In his maiden speech in the House of Commons, Wilson percipiently argued that the North Sea oil industry should be controlled wisely to prevent it going from “boom to bust”, with revenue being used to build up “the industrial fabric of Scotland”.

In his years at Westminster he was the SNP’s deputy group leader, oil and energy spokesman and joint devolution spokesman and became a staunch advocate of his adopted city, holding on to his seat until 1987.

He was well regarded by his constituents, one of whom took his campaigning so seriously that he broadcast slogans from a tape recorded inside a pram that was wheeled around the streets of Dundee. The story goes that one suitably impressed matron exclaimed: “Meh, son, yer bairn’s got a bra’ voice!”

Wilson was one of only two SNP MPs in the aftermath of the 1979 UK General Election that saw Margaret Thatcher’s rise to power.

He became leader of the SNP the same year – a very depressing time for the party as it followed the 1979 referendum on devolution that was scuppered by the infamous George Cunningham amendment, which ruled 40 per cent of Scottish electorate had to be in favour before power was devolved to Scotland from Westminster. That was in March and two months later Wilson was only one of two MPs of the “football team” of 11 SNP MPs to keep his seat in the General Election.

It was a turbulent time for the SNP and Wilson had to preside over internal squabbles with the militaristic Siol nan Gaidheal and, on the left of the party, the 79 Group whose members included such notable names as Alex Salmond, Kenny MacAskill and Roseanna Cunningham.

WILSON’S answer was to ban all independent groups. The decision, announced at the 1982 SNP conference in Ayr, led to a walkout by leading members of the ’79 Group, including Salmond.

Matters continued to go downhill the following year, when the SNP gathered just 11.8 per cent of the vote in the General Election. Wilson later wrote about the divisions in his book SNP: The Turbulent Years 1960-1990.

“I was the conductor of a very discordant band hoping that it would learn to play in tune,” he said.

The situation was bleak and could only get better. Wilson tried to maintain unity and eventually persuaded Salmond to come back on board as he steered the party to what he regarded as more realistic policies such as membership of the European Economic Community, devolution and membership of Nato.

Thatcher’s assault on manufacturing in Scotland and the introduction of the hated Poll Tax increased Scottish enthusiasm for devolution but as Labour had embraced the policy, voters failed to see the need for the SNP. Wilson lost his seat in 1987 to Labour’s John McAllion, although the party did increase its vote share to 14.1 per cent.

Jim Sillars’s triumph in Govan in a by-election in 1988 was a highlight of Wilson’s leadership but with the charismatic double act of Salmond and Sillars at Westminster, his influence began to wane.

He resigned ahead of the 1990 SNP conference amid tensions over whether to remain within the cross-party Constitutional Convention.
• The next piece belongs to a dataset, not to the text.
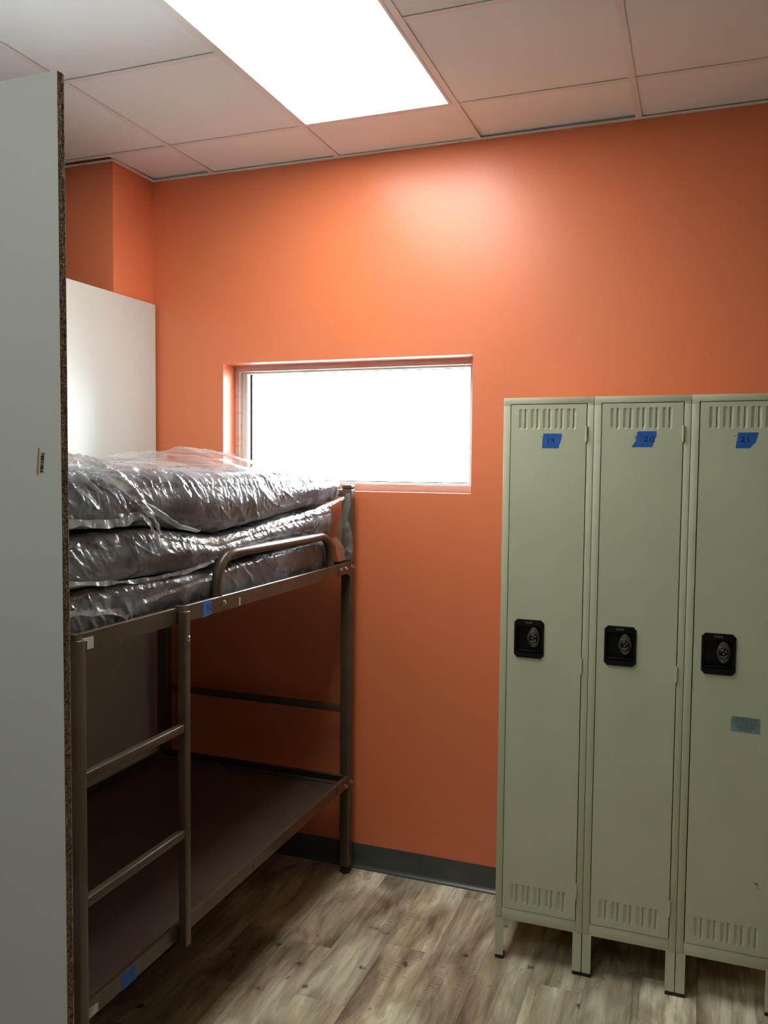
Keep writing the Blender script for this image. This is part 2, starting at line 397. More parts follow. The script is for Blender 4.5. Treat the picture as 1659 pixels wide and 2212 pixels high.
for x in xs[1:-1]:
    y1 = D if x > -2.4 else D-.286
    for k, (a, b_) in enumerate([(YB, GY0-4*T), (GY0-4*T, y1)]):
        MB().box(x-TF, x+TF, a+.0005, b_-.0005, CZ-.0012, CZ).box(x-.0008, x+.0008, a+.001, b_-.001, CZ, CZ+.035).build('main_tee', M['grid'], ce, smooth=0)
for j, y in enumerate(ysl[1:-1]):
    for i in range(len(xs)-1):
        x0, x1 = xs[i], xs[i+1]
        if GX0-.01 < x0 < GX0+.01 and abs(y-(GY0-T)) < .01: continue
        if abs(x0-GX0) < .01 and abs(y-(GY0-5*T)) < .01: continue
        MB().box(x0+TF+.0003, x1-TF-.0003, y-TF, y+TF, CZ-.0008, CZ).box(x0+TF, x1-TF, y-.0008, y+.0008, CZ, CZ+.035).build('cross_tee', M['grid'], ce, smooth=0)
# wall angles
MB().box(-2.4, XR, D-.022, D-.0005, CZ-.0014, CZ-.0002).box(-2.4, XR, D-.0018, D-.0003, CZ, CZ+.02).build('wall_angle', M['grid'], ce, smooth=0)
MB().box(XL, -2.4+.022, D-.286-.022, D-.2865, CZ-.0016, CZ-.0004).build('wall_angle', M['grid'], ce, smooth=0)
MB().box(-2.3995, -2.4+.022, D-.286, D-.0225, CZ-.0018, CZ-.0006).build('wall_angle', M['grid'], ce, smooth=0)

def troffer(x0, y1, label, lamp='diffuser'):
    x1, y0 = x0+T, y1-2*T
    t = thing('ceiling_light', label, 'ceiling light', ((x0+x1)/2, (y0+y1)/2, CZ), 'fluorescent ceiling panels')
    a = .0125; fr = MB(); w = .0105
    X0, X1, Y0, Y1 = x0+a, x1-a, y0+a, y1-a
    for bx in ((X0, X0+w, Y0, Y1), (X1-w, X1, Y0, Y1), (X0+w, X1-w, Y0, Y0+w), (X0+w, X1-w, Y1-w, Y1)): fr.box(*bx, CZ-.002, CZ+.012)
    fr.build('frame', M['grid'], t, smooth=0)
    MB().box(X0+w, X1-w, Y0+w, Y1-w, CZ+.004, CZ+.006).build('diffuser', M[lamp], t, smooth=0)
    hz = MB(); hz.box(X0, X1, Y0, Y1, CZ+.1, CZ+.102)
    for bx in ((X0, X0+.001, Y0, Y1), (X1-.001, X1, Y0, Y1), (X0, X1, Y0, Y0+.001), (X0, X1, Y1-.001, Y1)): hz.box(*bx, CZ+.0125, CZ+.1)
    hz.build('housing', M['grid'], t, smooth=0)
troffer(GX0, GY0, 'large glowing white rectangular light panel in the tiled ceiling above the bunk bed')
troffer(GX0, GY0-4*T, 'second ceiling light panel, further from the orange wall than the one above the bed', 'diffuser_dim')

# ------------------------------------------------------------------ partition boards
def board(name, label, x0, x1, y0, y1, z1, edge_axis):
    t = thing(name, label, 'partition', ((x0+x1)/2, (y0+y1)/2, 0))
    if edge_axis == 'y':   # thickness along y
        e = .0009
        MB().box(x0, x1, y0, y0+e, 0, z1).build('laminate_face', M['laminate'], t, smooth=0)
        MB().box(x0, x1, y1-e, y1, 0, z1).build('laminate_face', M['laminate'], t, smooth=0)
        # ragged sawn core: the exposed edge is chipped in and out
        n = 420; mb = MB(); ny = 5; P = np.zeros((n, ny, 3))
        for a in range(n):
            for b in range(ny):
                z = z1*a/(n-1); yy = y0+e+(y1-y0-2*e)*b/(ny-1)
                P[a, b] = (x1+.0016*noise.noise((0, yy*300, z*70))-.0004+.0012*noise.noise((3, yy*90, z*9)), yy, z)
        mb.grid(P)
        n0 = len(mb.v); mb.v += [(x0, y0+e, 0), (x0, y1-e, 0), (x0, y1-e, z1), (x0, y0+e, z1)]
        top = [(n-1)*ny+b for b in range(ny)]; bot = list(range(ny))
        mb.f += [(n0, n0+1, n0+2, n0+3), tuple([n0+3, n0+2]+top[::-1]), tuple([n0+1, n0]+bot)]
        mb.f.append(tuple([n0, n0+3]+[a*ny for a in range(n-1, -1, -1)])); mb.f.append(tuple([n0+2, n0+1]+[a*ny+ny-1 for a in range(n)]))
        mb.build('chipboard_core', M['chip'], t, smooth=25)
    else:
        e = .0009
        MB().box(x0, x0+e, y0, y1, 0, z1).build('laminate_face', M['laminate'], t, smooth=0)
        MB().box(x1-e, x1, y0, y1, 0, z1).build('laminate_face', M['laminate'], t, smooth=0)
        MB().box(x0+e, x1-e, y0, y1, 0, z1).build('chipboard_core', M['chip'], t, smooth=0)
    return t
PX, PY, PZ = -1.1375, 1.285, 2.481
bd = board('partition_board', 'tall white laminated board with raw chipboard edge and barcode, at the foot of the bunk bed', -2.34, PX, PY, PY+.019, PZ, 'y')
board('partition_board', 'tall plain white board standing against the left side of the bunk bed, below the orange corner', -2.3965, -2.378, PY+.02, D-.018, 2.487, 'x')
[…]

Wilson decided to take the SNP out of the Convention because of the refusal to consider independence as an option but this proved controversial for those who favoured a gradualist approach and allowed the opposition parties to paint the SNP as uncooperative and immature.

He did not step down from politics and was selected as a candidate for Scotland in the 1999 European elections. He was unsuccessful as he was fourth on the list and the SNP won only two seats.

In 2010, Wilson co-founded and became chairman of Solas, the Centre for Public Christianity. In addition to writing several books about his time in the SNP, he rose to prominence again as an active campaigner for independence in the run-up to the Scottish referendum of 2014, setting up the think-tank Options for Scotland with Sillars.

He is survived by his wife Edith, daughters Margaret and Katie, and five grandchildren.